Intendiamoci, il progetto di riforma costituzionale contiene più di un elemento di preoccupazione, consentendo al Presidente di diventare, tramite il potere di decretazione esecutiva e la nomina di quasi la metà dei componenti del CSM turco (fra componenti direttamente nominati e membri del suo Governo) una sorta di factotum che annulla la distinzione fra potere esecutivo, legislativo e giudiziario. Le maggioranze parlamentari necessarie per mettere il Presidente, o un membro del suo Governo, in stato di accusa, sono talmente alte da evitare qualsiasi effettiva capacità parlamentare di controllo. Le stesse modalità di eleggibilità di un candidato alla presidenza (che deve essere supportato da partiti aventi almeno il 5% della rappresentanza parlamentare nelle elezioni precedenti) tendono a congelare il quadro politico, evitando l’emersione di nuovi movimenti politici di massa.
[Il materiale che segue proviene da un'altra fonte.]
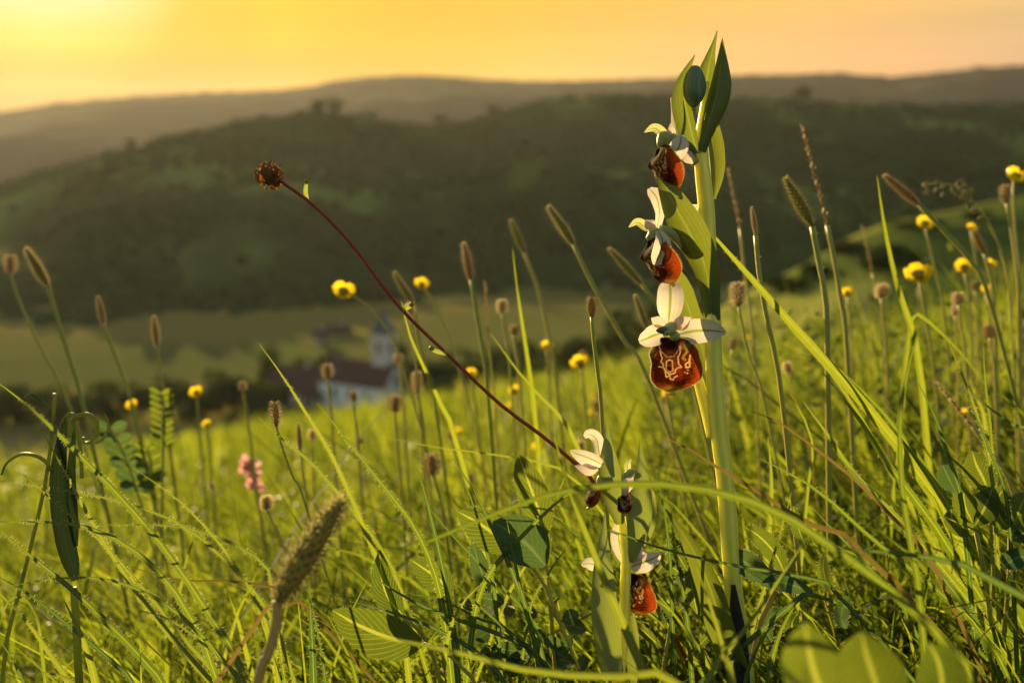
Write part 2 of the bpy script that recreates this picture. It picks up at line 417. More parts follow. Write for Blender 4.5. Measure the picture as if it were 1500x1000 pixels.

Tuttavia, il punto vero per il quale si fa tanto battage mediatico su questo referendum non è questo. Il punto vero ha nome e cognome: si chiama TAP, ovvero il progetto di gasdotto che dovrebbe trasportare il gas azero, attraverso la Turchia, la Grecia e l’Albania, verso l’Italia e quindi la Ue, riducendo la dipendenza dai gasdotti russi che passano attraverso la incontrollabile Ucraina e la non allineata Bielorussia. Gasdotto che parte da un Paese, l’Azerbaijan, controllato da 25 anni da una dinastia, gli Aliyev, che si passa il potere di padre in figlio. Paese cui nessuno contesta la natura dittatoriale, tanto da essere membro del Consiglio d’Europa. Il regime azero, infatti, ospita una missione permanente della Commissione Europea, quindi è un regime sottomesso ed affidabile rispetto agli interessi europei.
Così non è, invece, per il tentennante Erdogan, che oscilla fra alleanza con gli USA e con la Russia di Putin, che è ora in forte conflitto con l’Unione Europea, tanto da aver di fatto azzerato il processo di convergenza della Turchia verso la Ue. Inaffidabile al punto di non controllare la frontiera dei profughi dalla Siria, nonostante i miliardi che l’Europa gli ha regalato. O fino al punto di lasciar transitare verso il Mediterraneo le navi della Flotta del Mar Nero russa, senza creare alcun problema, e senza svolgere quella funzione di filtro/sorveglianza che la Nato gli prescriverebbe. Ma anche inaffidabile per i motivi opposti, ovvero per le periodiche tensioni con Mosca, che trovano il loro fulcro nella guerra in Siria (si ricordi l’abbattimento di un jet russo effettuato dai ribelli filo-turchi). Quindi di fatto il Governo di Erdogan viene visto come un “mad dog”, alla ricerca di un ruolo autonomo di potenza regionale, in un quadrante geopolitico delicatissimo. La Turchia, vista sino a pochi anni fa come un modello virtuoso di “islamismo liberista” con il quale fare buoni affari, chiudendo gli occhi sulle manifeste violazioni dei diritti umani e democratici del suo sultano, è oggi un Paese inaffidabile, che crea numerosi problemi. Tramite il TAP, Erdogan e Putin hanno di fatto messo i loro uomini e le loro società (come documenta bene l’indagine dell’Espresso) dentro la realizzazione dell’opera, e quindi indirettamente nel controllo del gas che transiterà verso l’Europa. Europa ed USA, adesso, rimpiangono amaramente il sostegno dato agli islamismi presuntamente moderati e filo-occidentali, rendendosi conto che essi, semplicemente, non esistono, e che il modo migliore per garantire gli interessi occidentali in un Paese strategico come la Turchia erano i cari, vecchi, militari kemalisti (che peraltro ricevono, proprio dalla riforma costituzionale, un altro duro colpo, poiché i militari non possono candidarsi alla presidenza della Repubblica).